En nous appuyant sur nos propres expériences  nous constatons que nous ne  savons pas vraiment repérer les limites entre le bien et le mal, nous ne savons pas maîtriser les forces qui nous animent. Ce constat ne peut se faire  qu’en découvrant Dieu sous les traits que ce texte lui donne.  Il n’est pas un être d’autorité qui domine et contraint
mais une réalité de douceur et d’abnégation. Douceur vis à vis des autres et abnégation vis à vis de lui-même. Ces qualités se résument en un seul mot : celui d’amour. Homme et Dieu se trouvent désormais partenaires d’un même projet  dont le seul instrument pour le mener à bien est le même pour l’un comme pour l’autre : c’est le verbe aimer. Pour y arriver, Dieu  attend patiemment que les hommes le reconnaissent. Il ne force personne, mais avec  douceur il attend.

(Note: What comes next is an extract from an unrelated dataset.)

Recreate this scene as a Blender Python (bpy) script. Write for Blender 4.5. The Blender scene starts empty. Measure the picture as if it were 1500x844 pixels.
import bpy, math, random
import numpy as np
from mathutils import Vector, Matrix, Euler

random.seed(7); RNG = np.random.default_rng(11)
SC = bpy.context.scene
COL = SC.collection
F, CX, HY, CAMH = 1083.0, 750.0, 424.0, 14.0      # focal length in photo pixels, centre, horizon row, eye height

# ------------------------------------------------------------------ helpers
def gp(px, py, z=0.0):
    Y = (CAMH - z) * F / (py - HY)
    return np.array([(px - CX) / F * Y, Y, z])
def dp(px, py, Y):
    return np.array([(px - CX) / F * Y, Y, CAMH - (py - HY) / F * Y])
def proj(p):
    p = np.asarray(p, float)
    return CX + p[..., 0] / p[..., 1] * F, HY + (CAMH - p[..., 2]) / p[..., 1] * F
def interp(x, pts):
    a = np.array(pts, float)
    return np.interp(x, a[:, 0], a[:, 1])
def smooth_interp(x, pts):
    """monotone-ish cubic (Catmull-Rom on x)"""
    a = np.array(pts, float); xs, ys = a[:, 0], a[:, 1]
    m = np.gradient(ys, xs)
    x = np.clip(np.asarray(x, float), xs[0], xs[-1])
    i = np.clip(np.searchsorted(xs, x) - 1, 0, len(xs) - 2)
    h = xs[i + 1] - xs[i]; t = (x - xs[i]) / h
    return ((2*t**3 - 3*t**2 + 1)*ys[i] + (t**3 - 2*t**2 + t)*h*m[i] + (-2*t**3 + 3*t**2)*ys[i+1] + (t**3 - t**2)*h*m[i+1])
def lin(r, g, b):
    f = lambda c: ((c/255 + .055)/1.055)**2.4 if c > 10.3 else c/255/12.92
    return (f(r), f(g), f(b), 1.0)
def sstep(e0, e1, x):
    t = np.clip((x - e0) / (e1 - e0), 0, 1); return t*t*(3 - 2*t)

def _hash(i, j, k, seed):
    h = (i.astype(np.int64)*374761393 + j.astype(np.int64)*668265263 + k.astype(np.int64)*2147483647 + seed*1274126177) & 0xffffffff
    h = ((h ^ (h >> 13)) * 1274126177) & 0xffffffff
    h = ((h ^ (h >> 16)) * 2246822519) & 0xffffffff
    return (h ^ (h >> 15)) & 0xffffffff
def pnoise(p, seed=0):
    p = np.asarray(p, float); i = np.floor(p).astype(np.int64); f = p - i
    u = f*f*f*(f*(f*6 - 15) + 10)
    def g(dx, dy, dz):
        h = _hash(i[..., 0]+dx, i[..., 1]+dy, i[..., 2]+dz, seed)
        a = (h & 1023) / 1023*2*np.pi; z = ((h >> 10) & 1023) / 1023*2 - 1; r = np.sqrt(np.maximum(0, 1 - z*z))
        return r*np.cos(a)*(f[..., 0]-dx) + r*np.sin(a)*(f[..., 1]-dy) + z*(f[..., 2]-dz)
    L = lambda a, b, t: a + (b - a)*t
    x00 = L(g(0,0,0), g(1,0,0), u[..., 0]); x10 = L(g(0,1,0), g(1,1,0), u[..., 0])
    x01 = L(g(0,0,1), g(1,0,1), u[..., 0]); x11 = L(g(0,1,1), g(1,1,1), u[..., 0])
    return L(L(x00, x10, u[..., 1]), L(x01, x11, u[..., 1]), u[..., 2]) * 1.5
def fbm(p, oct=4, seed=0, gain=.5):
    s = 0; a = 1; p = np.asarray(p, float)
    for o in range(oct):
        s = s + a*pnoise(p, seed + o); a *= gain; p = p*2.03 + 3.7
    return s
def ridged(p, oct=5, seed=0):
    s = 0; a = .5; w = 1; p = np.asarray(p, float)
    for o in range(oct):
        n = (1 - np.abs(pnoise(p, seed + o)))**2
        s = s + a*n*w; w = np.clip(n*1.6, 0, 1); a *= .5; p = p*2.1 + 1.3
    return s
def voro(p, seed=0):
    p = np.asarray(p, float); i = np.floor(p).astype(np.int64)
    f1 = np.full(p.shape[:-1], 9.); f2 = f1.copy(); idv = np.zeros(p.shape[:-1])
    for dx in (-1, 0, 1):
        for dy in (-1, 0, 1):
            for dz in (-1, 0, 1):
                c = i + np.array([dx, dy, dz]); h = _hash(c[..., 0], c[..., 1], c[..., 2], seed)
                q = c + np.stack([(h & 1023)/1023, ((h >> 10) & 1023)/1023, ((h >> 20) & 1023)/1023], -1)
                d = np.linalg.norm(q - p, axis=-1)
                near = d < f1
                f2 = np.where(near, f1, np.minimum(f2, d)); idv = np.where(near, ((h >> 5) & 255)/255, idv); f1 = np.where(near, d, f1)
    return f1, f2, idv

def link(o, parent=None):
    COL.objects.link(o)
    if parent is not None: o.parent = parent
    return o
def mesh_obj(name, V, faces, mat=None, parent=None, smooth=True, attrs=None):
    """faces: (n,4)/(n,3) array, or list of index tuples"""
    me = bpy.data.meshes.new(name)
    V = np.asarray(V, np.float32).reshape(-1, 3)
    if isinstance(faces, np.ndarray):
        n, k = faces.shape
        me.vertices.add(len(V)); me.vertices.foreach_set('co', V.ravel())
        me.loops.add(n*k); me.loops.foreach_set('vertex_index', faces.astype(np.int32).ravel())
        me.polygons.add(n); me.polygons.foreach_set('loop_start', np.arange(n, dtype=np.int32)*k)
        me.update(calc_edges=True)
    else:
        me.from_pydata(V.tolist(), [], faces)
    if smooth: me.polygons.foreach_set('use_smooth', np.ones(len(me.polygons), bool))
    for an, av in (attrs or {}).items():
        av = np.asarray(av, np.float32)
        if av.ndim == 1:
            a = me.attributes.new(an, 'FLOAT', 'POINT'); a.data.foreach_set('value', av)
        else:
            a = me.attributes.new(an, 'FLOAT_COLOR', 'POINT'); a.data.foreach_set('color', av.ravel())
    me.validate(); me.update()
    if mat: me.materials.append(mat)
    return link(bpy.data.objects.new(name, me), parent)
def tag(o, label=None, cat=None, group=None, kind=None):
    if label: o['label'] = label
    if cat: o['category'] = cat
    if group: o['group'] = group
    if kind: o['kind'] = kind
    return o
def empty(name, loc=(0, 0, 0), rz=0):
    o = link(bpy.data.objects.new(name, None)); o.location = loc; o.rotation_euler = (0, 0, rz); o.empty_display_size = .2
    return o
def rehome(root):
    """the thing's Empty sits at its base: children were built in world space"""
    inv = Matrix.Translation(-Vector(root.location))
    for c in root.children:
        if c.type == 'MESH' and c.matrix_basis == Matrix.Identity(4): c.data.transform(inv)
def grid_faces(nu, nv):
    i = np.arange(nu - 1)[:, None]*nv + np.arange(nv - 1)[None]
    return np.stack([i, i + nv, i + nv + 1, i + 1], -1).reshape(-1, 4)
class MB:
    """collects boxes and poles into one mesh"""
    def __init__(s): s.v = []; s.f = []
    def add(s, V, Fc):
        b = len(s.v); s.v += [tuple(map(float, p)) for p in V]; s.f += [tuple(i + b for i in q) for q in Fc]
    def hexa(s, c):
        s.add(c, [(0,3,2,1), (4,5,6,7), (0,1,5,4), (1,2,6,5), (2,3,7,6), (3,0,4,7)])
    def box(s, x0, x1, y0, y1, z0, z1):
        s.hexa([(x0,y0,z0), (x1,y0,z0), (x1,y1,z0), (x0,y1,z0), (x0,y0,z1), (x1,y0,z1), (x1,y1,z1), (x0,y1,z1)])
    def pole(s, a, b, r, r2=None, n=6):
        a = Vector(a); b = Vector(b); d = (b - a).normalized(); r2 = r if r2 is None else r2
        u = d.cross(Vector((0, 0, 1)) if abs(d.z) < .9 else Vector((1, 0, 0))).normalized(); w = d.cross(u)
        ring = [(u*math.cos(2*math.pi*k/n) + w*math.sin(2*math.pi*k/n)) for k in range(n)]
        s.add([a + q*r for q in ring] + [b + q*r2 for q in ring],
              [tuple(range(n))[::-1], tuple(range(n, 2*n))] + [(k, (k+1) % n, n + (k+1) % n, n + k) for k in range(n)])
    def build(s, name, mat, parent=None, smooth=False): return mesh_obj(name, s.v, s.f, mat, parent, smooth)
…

C’est alors une nouvelle étape qui se prépare  pour nous. Dieu nous  apprend à conjuguer le verbe aimer à tous les temps et à tous les modes.  Il nous apprend toutes les nuances du mot. Eros ou Agapè signifient tous les deux aimer de deux manières différentes mais  qui excluent l’un et l’autre l’idée de dominer. Déjà à l’ombre de Noé et malgré sa terrible rechute, nous voyons se profiler  entre nous et Dieu la personne de Jésus que l’Evangile rend tellement vivant qu’il se met à vivre en nous. Il dépasse alors les limites du temps et de l’espace. Sa vie, ses paroles, sa mort et sa résurrection deviennent pour nous autant d’événements qui rendent Dieu présent. En sa compagnie nous nous sentons libres et responsables d'agir, si bien qu'aucune crainte, aucune angoisse, ne peut limiter notre espérance quand nous  parcourons notre vie d'homme en sa compagnie.